We followed the trail until a clearing, hugged by screens of
ocotillos and mesquite, invited us to stop and spread a blanket.
For the next hour or so our cameras snapped like
chiropractors as we explored the carpets of blooms and buds
that hung from hooks all around us. Then we retired to our blanket
and excavated the picnic basket.
After lunch the Suzuki nosed through the brambles
until it found the south road and we made our way to the shell
beds where we found the calcite and calcium signitures of various
extinct mollusks engraved in rocks that were once part of an
ancient sea bed. As we deployed ourselves in Deerstalker fashion,
bodies cantilevered to bring our faces closer to the ground,
I chanced to glance up and noticed a fissure in the face of
a stone and earth parapet that rose out of the desert a little
to the west of us. Desiring a closer look, I surveyed the intervening
terrain and decided to use the Suzuki to find a passable route.
When I was satisfied the way was navigable, I returned for SC
and we negotiated a lockpick course through the heaving stones
and shellburst vegetation to a place near the bluff.
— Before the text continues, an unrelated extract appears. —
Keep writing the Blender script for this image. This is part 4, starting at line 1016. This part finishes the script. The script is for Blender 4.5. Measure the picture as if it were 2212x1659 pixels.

The scarp was steep and deeply ridged at intervals,
which allowed for relatively safe climbing. I carried my camera
up to the
fissure, which was unsually black around its edges. The
desert was quiet as a domino. I looked back and saw the Suzuki
on a flat between two rumpled tan blankets of earth, which was
as close as I could get. I took a photo then turned to face
the crevice, the viewfinder still screwed to my eye. That was
when THEY came out.
Most attacks are prefaced by a tactical reconnaisance
phase, when a few scouts sally out to survey the enemy and collect
information about their location, intentions, strengths and
weaknesses. Of course with a caucus of killer bees, mostly Republican
by nature, there is a certain element of psychosis that preempts
the natural order of things and their actions are likely to
be somewhat rowdy, if not downright Kamikaze. The instant my
camera uttered its faux shutter click the fissure coughed out
a sideways hailstorm of insects that swarmed me like high school
kids on a pizza.
My first thought, for some strange reason, was
to protect the camera. My second thought, a nano second later,
was "...to hell with the camera!"
Beating myself like a piñata, I decided
I needed to be somewhere else, preferably three or four latitudes
north. I ran down the steep embankment while at the same time,
using only my arms as semophores, I managed to deliver the first
three acts of Shakespeare's Macbeth --in a foreign
language.
SC gave me a quizzical look as I flashed by her.
Then she suddenly began semophoring the fourth act and joined
me, which may not have been the best strategy as I was trying
to draw the bees away from her.
Two bees or not two bees?
Two bees. That was how many managed to puncture
my body with their primitive syringes before I reached the Suzuki
(god knows why I ran that way; the vehicle didn't have a top).
SC arrived unscathed, thankfully, although one of the impertinent
assassins tried to fly up her nose. The bees, which at first
seemed resolved to popparatzi me to the ends of the earth, finally
lost interest and flew away. Presumably they retired to some
kind of bee lodge to joke about the incident over a few thimbles
of mead. SC was still frantically plucking her head like an
unsprung harp, trying to flush out any stragglers. I calmed
her down and searched her hair carefully. She, in return, pulled
the stingers from my arms. We were two mountain gorillas preening
each other after an afternoon of high antics.
We quickly voted to keep moving and decided to
return home by way of the dry
lake bed. It was soothingly bleak with miles of bloomless
sand that promised to remain a safe haven for the rest of the
day. And it took a little of the sting out of our shameful retreat.